This race has not disappointed us who are junkies for presidential politics. I am not going to review here all the twists and turns the primaries took. Neither will I rehearse even the surprises that have occurred during this astonishing general election campaign. But for those of us fascinated with the narrative of presidential politics, yesterday was not a day that let us down, and it is that to which I wish to address myself.
The Republican nominee for president has built his career on a premise of fastidiousness to principle even when it meant he had to step on the toes of his friends and party. For his willingness to do this, he garnered for himself the appellation maverick.
Yet his ambition to be president of the United States has so consumed him, he has been willing to lay aside every virtue that made him appealing during his long career in order to pander to a small but powerful segment of his party's base.
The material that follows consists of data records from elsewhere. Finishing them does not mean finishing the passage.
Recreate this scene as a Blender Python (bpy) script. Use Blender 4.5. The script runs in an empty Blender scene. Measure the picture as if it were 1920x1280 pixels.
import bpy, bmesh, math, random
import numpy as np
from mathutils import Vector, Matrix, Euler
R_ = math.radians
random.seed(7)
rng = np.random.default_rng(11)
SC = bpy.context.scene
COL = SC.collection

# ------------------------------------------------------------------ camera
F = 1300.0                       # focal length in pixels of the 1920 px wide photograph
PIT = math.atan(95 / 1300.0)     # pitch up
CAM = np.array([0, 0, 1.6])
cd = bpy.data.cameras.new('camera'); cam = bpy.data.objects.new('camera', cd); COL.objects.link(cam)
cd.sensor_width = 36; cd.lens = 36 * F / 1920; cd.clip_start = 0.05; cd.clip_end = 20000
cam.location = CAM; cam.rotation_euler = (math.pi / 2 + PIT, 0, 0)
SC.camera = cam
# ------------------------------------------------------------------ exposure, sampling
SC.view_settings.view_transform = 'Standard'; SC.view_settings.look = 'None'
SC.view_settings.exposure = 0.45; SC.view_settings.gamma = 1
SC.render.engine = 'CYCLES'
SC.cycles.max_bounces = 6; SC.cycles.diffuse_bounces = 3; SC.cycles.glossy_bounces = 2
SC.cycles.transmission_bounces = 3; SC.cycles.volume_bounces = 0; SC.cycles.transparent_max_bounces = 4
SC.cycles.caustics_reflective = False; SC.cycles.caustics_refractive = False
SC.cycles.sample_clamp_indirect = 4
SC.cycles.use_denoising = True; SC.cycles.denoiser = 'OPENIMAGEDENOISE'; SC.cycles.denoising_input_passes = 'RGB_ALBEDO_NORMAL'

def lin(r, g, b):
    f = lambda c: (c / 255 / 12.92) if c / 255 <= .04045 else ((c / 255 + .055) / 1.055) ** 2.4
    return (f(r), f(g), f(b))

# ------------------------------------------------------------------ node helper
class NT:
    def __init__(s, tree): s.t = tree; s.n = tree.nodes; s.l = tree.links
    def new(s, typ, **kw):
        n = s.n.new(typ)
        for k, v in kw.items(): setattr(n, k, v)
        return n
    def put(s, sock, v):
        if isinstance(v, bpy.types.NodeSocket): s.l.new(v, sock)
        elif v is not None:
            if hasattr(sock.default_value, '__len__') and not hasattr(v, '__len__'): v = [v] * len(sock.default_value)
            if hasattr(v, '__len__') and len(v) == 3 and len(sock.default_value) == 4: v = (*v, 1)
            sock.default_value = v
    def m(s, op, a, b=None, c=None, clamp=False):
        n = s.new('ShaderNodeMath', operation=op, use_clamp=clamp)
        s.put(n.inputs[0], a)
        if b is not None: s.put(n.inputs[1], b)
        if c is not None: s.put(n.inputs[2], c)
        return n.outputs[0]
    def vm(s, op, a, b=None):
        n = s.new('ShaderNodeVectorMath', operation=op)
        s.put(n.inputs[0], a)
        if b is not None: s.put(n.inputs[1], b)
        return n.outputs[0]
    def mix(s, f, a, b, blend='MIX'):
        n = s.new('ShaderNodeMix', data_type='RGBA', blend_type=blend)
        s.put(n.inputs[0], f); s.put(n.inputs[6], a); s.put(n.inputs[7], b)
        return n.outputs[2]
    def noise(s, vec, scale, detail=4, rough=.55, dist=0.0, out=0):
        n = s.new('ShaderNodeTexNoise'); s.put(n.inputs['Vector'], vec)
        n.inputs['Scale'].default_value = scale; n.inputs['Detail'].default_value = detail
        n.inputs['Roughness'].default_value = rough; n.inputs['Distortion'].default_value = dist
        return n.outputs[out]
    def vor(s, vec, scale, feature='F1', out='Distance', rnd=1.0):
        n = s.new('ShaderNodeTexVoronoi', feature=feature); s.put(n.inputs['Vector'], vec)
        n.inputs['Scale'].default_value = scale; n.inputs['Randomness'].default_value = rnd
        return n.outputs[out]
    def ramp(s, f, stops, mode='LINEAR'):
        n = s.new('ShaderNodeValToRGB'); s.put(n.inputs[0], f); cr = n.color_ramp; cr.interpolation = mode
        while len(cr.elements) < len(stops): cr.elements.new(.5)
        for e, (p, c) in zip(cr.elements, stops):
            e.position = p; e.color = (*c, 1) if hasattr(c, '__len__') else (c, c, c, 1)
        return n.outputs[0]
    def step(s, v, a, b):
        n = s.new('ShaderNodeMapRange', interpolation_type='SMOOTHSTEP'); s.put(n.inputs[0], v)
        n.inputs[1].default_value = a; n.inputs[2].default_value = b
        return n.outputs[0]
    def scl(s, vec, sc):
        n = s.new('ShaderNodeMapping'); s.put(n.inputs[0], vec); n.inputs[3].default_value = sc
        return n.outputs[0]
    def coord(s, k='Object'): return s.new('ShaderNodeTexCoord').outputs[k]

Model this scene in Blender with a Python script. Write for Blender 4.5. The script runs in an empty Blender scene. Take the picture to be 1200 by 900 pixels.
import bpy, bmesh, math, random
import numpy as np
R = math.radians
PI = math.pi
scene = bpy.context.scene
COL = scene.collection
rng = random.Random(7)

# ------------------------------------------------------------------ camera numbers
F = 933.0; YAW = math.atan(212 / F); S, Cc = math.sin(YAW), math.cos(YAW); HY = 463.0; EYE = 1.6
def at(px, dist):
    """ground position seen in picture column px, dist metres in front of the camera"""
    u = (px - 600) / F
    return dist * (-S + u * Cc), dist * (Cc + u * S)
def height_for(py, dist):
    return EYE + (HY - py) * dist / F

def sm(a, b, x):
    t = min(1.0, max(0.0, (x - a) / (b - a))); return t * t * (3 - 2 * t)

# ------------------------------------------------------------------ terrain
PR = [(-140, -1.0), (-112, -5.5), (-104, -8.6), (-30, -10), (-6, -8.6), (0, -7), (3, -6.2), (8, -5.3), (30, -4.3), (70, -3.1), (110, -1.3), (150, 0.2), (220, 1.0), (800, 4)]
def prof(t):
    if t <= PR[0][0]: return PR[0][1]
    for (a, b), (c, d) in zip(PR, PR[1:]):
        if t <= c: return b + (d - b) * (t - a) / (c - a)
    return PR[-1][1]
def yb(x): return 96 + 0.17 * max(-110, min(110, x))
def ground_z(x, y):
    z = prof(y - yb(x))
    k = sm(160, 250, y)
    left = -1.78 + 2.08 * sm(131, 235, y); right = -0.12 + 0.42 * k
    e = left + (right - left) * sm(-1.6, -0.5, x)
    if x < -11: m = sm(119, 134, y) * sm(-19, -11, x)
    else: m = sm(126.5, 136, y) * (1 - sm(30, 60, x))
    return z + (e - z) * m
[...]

During the general election campaign, he has found himself up against a young and charismatic politician with broad and deep appeal during a time of great national crisis when circumstances in the crisis have favored his opponent. The things that have caused some in the nation to hesitate at the selection of the younger man are personal heritable characteristics, such as skin color, name, and rearing. Basely, and perhaps exposing some heretofore unrecognized corruption in his psyche, John McCain has sought to exploit unhealed wounds in the American spirit to gain the upper hand against Barack Obama. Unable to make a case against his opponent based on the great issues of the day, McCain crassly chose instead to make people aware and afraid of otherness in order to advance his personal aggrandizement.
Terrifyingly, McCain has come close to fanning the flame of the sort of hatred that fueled the Ku Klux Klan for more than a century; his behavior caused myriad observers of the race, observers in both parties, to fear the tenor of his campaign might lead to unthinkable violence. Moreover, McCain has fomented a narrative among his base to doubt the legitimacy of Obama's election to the presidency, if in fact, this be the outcome of the election on November 4.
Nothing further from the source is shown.